Harmonic Functions: Why n>2 Condition Imposed

[praharmitra]

the function f:\Re^n \rightarrow \Re = |X|^{2-n} is harmonic, but only for n > 2.

why is the condition n > 2 imposed. Isn't harmonic for all values of n??

 

[phreak]

Shouldn't the domain be \mathbb{R}^n\setminus \{ 0 \}? Otherwise, said f could not even exist at 0, and hence is clearly not harmonic.

 

[praharmitra]

ya I'm sorry that is the domain...my mistake...

but still, why shoud n>2, why can't n = 1?..

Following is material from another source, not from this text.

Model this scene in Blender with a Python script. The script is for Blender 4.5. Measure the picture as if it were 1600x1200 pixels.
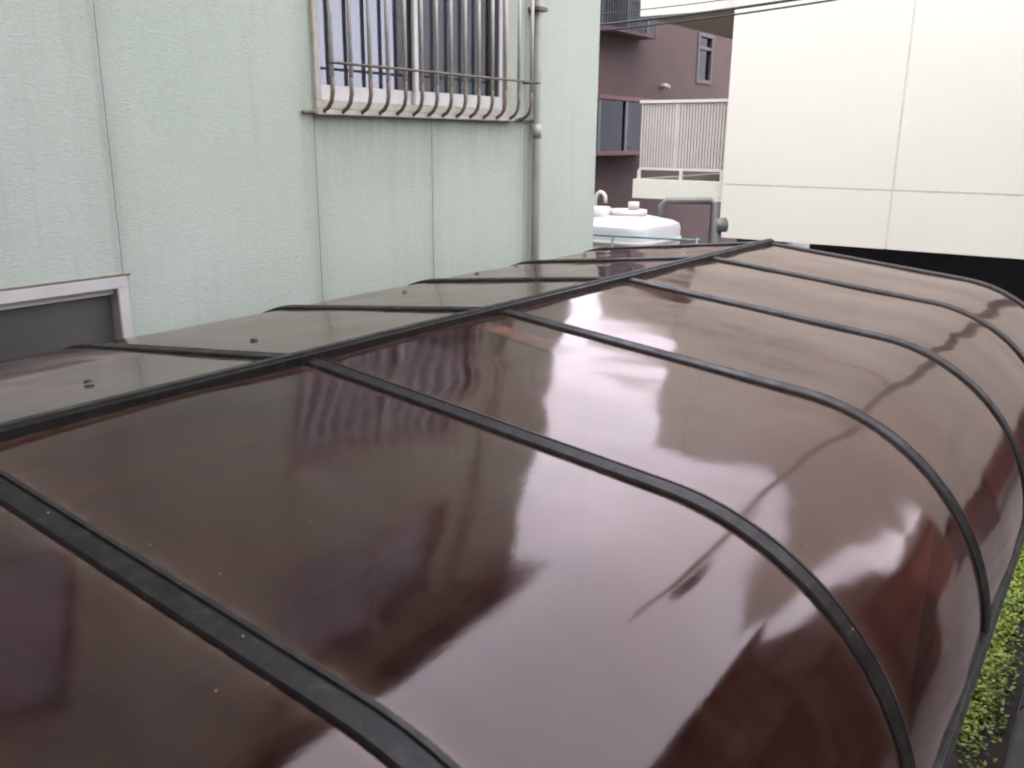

note: n stands for dimension of the space and hence is an integer >=1

 

[malawi_glenn]

oh, is this classical physics? ;-)

Try what happens if n=1, is the function harmonic then?

 

[praharmitra]

of course it is classical physics. It plays a MAJOR role in electromagnetic theory. and the potential formulation of the theory.

for n = 1, it is harmonic as laplacian(|X|) = 0 right? so it satisfies.

but then, why put the condition n > 2. I have seen it in many books

 

[malawi_glenn]

well then calculus problems are classic physics problems aswell. Just trying to make sure you get help.

Now harmonic functions are functions which are continuously differentiable twice and satisfy Laplace equation.

So play around with the criterion for twice continuously differentiable.